_Work required_
Repeat each line word for word.

_Collected material_
━━━
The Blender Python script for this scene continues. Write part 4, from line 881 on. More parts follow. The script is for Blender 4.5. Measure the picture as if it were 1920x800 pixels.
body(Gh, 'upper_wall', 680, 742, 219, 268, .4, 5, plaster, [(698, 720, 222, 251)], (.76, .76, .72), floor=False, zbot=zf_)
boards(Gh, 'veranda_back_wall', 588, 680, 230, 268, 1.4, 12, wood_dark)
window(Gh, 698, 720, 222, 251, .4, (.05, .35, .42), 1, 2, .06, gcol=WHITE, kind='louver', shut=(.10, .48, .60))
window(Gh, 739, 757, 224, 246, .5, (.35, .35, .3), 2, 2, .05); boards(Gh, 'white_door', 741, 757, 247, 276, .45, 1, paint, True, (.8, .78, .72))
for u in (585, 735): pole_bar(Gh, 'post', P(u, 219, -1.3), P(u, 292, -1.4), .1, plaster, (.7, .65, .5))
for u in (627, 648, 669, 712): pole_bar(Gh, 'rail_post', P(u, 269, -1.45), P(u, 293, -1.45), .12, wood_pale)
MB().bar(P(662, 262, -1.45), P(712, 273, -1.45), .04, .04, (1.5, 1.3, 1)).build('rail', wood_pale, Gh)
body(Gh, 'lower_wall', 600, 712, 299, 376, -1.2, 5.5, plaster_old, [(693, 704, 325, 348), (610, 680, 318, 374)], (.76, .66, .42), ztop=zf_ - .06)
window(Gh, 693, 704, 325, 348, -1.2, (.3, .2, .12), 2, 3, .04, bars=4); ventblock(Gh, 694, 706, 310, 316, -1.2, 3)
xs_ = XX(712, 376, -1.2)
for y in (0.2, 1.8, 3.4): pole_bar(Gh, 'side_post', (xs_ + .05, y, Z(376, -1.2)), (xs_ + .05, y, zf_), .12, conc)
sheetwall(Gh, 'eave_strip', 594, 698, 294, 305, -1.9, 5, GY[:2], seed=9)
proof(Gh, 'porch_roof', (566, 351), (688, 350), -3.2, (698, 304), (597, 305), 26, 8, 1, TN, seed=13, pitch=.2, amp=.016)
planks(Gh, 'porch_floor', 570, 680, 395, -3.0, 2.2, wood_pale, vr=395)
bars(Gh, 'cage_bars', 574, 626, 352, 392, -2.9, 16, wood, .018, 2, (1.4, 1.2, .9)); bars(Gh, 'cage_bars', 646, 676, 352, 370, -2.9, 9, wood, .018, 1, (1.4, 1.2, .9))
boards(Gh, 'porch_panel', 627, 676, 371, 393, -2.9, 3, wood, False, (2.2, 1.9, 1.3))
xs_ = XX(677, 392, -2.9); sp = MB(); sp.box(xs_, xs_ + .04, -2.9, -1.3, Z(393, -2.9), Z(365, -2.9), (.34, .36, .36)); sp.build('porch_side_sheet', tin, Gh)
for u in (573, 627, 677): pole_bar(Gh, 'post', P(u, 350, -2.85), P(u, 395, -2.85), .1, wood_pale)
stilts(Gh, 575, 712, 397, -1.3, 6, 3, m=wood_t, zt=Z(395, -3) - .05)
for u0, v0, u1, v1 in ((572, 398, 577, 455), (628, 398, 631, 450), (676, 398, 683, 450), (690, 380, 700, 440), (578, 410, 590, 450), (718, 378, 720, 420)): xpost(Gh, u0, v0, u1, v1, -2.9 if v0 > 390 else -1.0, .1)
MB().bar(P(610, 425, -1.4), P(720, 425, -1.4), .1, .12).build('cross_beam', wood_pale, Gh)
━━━
_Answer to this task_
The Blender Python script for this scene continues. Write part 4, from line 881 on. More parts follow. The script is for Blender 4.5. Measure the picture as if it were 1920x800 pixels.
body(Gh, 'upper_wall', 680, 742, 219, 268, .4, 5, plaster, [(698, 720, 222, 251)], (.76, .76, .72), floor=False, zbot=zf_)
boards(Gh, 'veranda_back_wall', 588, 680, 230, 268, 1.4, 12, wood_dark)
window(Gh, 698, 720, 222, 251, .4, (.05, .35, .42), 1, 2, .06, gcol=WHITE, kind='louver', shut=(.10, .48, .60))
window(Gh, 739, 757, 224, 246, .5, (.35, .35, .3), 2, 2, .05); boards(Gh, 'white_door', 741, 757, 247, 276, .45, 1, paint, True, (.8, .78, .72))
for u in (585, 735): pole_bar(Gh, 'post', P(u, 219, -1.3), P(u, 292, -1.4), .1, plaster, (.7, .65, .5))
for u in (627, 648, 669, 712): pole_bar(Gh, 'rail_post', P(u, 269, -1.45), P(u, 293, -1.45), .12, wood_pale)
MB().bar(P(662, 262, -1.45), P(712, 273, -1.45), .04, .04, (1.5, 1.3, 1)).build('rail', wood_pale, Gh)
body(Gh, 'lower_wall', 600, 712, 299, 376, -1.2, 5.5, plaster_old, [(693, 704, 325, 348), (610, 680, 318, 374)], (.76, .66, .42), ztop=zf_ - .06)
window(Gh, 693, 704, 325, 348, -1.2, (.3, .2, .12), 2, 3, .04, bars=4); ventblock(Gh, 694, 706, 310, 316, -1.2, 3)
xs_ = XX(712, 376, -1.2)
for y in (0.2, 1.8, 3.4): pole_bar(Gh, 'side_post', (xs_ + .05, y, Z(376, -1.2)), (xs_ + .05, y, zf_), .12, conc)
sheetwall(Gh, 'eave_strip', 594, 698, 294, 305, -1.9, 5, GY[:2], seed=9)
proof(Gh, 'porch_roof', (566, 351), (688, 350), -3.2, (698, 304), (597, 305), 26, 8, 1, TN, seed=13, pitch=.2, amp=.016)
planks(Gh, 'porch_floor', 570, 680, 395, -3.0, 2.2, wood_pale, vr=395)
bars(Gh, 'cage_bars', 574, 626, 352, 392, -2.9, 16, wood, .018, 2, (1.4, 1.2, .9)); bars(Gh, 'cage_bars', 646, 676, 352, 370, -2.9, 9, wood, .018, 1, (1.4, 1.2, .9))
boards(Gh, 'porch_panel', 627, 676, 371, 393, -2.9, 3, wood, False, (2.2, 1.9, 1.3))
xs_ = XX(677, 392, -2.9); sp = MB(); sp.box(xs_, xs_ + .04, -2.9, -1.3, Z(393, -2.9), Z(365, -2.9), (.34, .36, .36)); sp.build('porch_side_sheet', tin, Gh)
for u in (573, 627, 677): pole_bar(Gh, 'post', P(u, 350, -2.85), P(u, 395, -2.85), .1, wood_pale)
stilts(Gh, 575, 712, 397, -1.3, 6, 3, m=wood_t, zt=Z(395, -3) - .05)
for u0, v0, u1, v1 in ((572, 398, 577, 455), (628, 398, 631, 450), (676, 398, 683, 450), (690, 380, 700, 440), (578, 410, 590, 450), (718, 378, 720, 420)): xpost(Gh, u0, v0, u1, v1, -2.9 if v0 > 390 else -1.0, .1)
MB().bar(P(610, 425, -1.4), P(720, 425, -1.4), .1, .12).build('cross_beam', wood_pale, Gh)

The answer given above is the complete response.